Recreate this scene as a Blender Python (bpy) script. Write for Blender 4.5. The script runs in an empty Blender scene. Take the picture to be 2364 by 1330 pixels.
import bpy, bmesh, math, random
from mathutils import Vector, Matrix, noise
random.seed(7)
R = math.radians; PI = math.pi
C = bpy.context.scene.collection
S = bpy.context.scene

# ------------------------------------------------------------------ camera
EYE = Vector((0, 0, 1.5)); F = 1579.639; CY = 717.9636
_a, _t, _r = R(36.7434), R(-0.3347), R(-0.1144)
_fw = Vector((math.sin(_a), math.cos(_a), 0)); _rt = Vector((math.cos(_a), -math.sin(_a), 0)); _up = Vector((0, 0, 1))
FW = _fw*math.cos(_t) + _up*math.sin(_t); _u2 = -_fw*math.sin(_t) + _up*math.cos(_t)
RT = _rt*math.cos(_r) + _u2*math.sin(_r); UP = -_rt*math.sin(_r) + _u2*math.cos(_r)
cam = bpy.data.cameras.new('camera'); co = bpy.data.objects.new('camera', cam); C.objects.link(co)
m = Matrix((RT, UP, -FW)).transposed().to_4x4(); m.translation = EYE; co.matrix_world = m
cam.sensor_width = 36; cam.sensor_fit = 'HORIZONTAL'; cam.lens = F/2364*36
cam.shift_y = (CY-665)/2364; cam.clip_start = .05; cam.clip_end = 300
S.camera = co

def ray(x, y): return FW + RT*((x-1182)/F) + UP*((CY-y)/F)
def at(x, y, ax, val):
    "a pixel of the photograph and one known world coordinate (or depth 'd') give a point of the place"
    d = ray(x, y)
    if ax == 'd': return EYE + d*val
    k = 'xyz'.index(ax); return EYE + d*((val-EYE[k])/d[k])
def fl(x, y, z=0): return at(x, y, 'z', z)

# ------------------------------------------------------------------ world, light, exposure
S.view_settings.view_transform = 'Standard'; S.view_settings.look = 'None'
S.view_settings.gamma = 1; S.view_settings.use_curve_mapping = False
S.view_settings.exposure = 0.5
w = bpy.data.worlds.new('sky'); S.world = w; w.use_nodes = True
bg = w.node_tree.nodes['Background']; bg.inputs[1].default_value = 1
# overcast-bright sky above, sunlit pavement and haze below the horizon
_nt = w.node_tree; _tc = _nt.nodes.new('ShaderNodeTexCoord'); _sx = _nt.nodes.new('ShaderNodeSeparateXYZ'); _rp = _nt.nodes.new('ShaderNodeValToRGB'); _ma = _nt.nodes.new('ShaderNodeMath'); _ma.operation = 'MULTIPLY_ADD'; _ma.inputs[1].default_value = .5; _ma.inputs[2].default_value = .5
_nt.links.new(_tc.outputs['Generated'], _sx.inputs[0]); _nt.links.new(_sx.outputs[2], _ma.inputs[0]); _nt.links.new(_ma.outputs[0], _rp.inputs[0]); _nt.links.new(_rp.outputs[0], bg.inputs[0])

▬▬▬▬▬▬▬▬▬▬

• _THE REQUEST_
Can you reproduce all the material exactly?

• _CORRECT OUTPUT_
Recreate this scene as a Blender Python (bpy) script. Write for Blender 4.5. The script runs in an empty Blender scene. Take the picture to be 2364 by 1330 pixels.
import bpy, bmesh, math, random
from mathutils import Vector, Matrix, noise
random.seed(7)
R = math.radians; PI = math.pi
C = bpy.context.scene.collection
S = bpy.context.scene

# ------------------------------------------------------------------ camera
EYE = Vector((0, 0, 1.5)); F = 1579.639; CY = 717.9636
_a, _t, _r = R(36.7434), R(-0.3347), R(-0.1144)
_fw = Vector((math.sin(_a), math.cos(_a), 0)); _rt = Vector((math.cos(_a), -math.sin(_a), 0)); _up = Vector((0, 0, 1))
FW = _fw*math.cos(_t) + _up*math.sin(_t); _u2 = -_fw*math.sin(_t) + _up*math.cos(_t)
RT = _rt*math.cos(_r) + _u2*math.sin(_r); UP = -_rt*math.sin(_r) + _u2*math.cos(_r)
cam = bpy.data.cameras.new('camera'); co = bpy.data.objects.new('camera', cam); C.objects.link(co)
m = Matrix((RT, UP, -FW)).transposed().to_4x4(); m.translation = EYE; co.matrix_world = m
cam.sensor_width = 36; cam.sensor_fit = 'HORIZONTAL'; cam.lens = F/2364*36
cam.shift_y = (CY-665)/2364; cam.clip_start = .05; cam.clip_end = 300
S.camera = co

def ray(x, y): return FW + RT*((x-1182)/F) + UP*((CY-y)/F)
def at(x, y, ax, val):
    "a pixel of the photograph and one known world coordinate (or depth 'd') give a point of the place"
    d = ray(x, y)
    if ax == 'd': return EYE + d*val
    k = 'xyz'.index(ax); return EYE + d*((val-EYE[k])/d[k])
def fl(x, y, z=0): return at(x, y, 'z', z)

# ------------------------------------------------------------------ world, light, exposure
S.view_settings.view_transform = 'Standard'; S.view_settings.look = 'None'
S.view_settings.gamma = 1; S.view_settings.use_curve_mapping = False
S.view_settings.exposure = 0.5
w = bpy.data.worlds.new('sky'); S.world = w; w.use_nodes = True
bg = w.node_tree.nodes['Background']; bg.inputs[1].default_value = 1
# overcast-bright sky above, sunlit pavement and haze below the horizon
_nt = w.node_tree; _tc = _nt.nodes.new('ShaderNodeTexCoord'); _sx = _nt.nodes.new('ShaderNodeSeparateXYZ'); _rp = _nt.nodes.new('ShaderNodeValToRGB'); _ma = _nt.nodes.new('ShaderNodeMath'); _ma.operation = 'MULTIPLY_ADD'; _ma.inputs[1].default_value = .5; _ma.inputs[2].default_value = .5
_nt.links.new(_tc.outputs['Generated'], _sx.inputs[0]); _nt.links.new(_sx.outputs[2], _ma.inputs[0]); _nt.links.new(_ma.outputs[0], _rp.inputs[0]); _nt.links.new(_rp.outputs[0], bg.inputs[0])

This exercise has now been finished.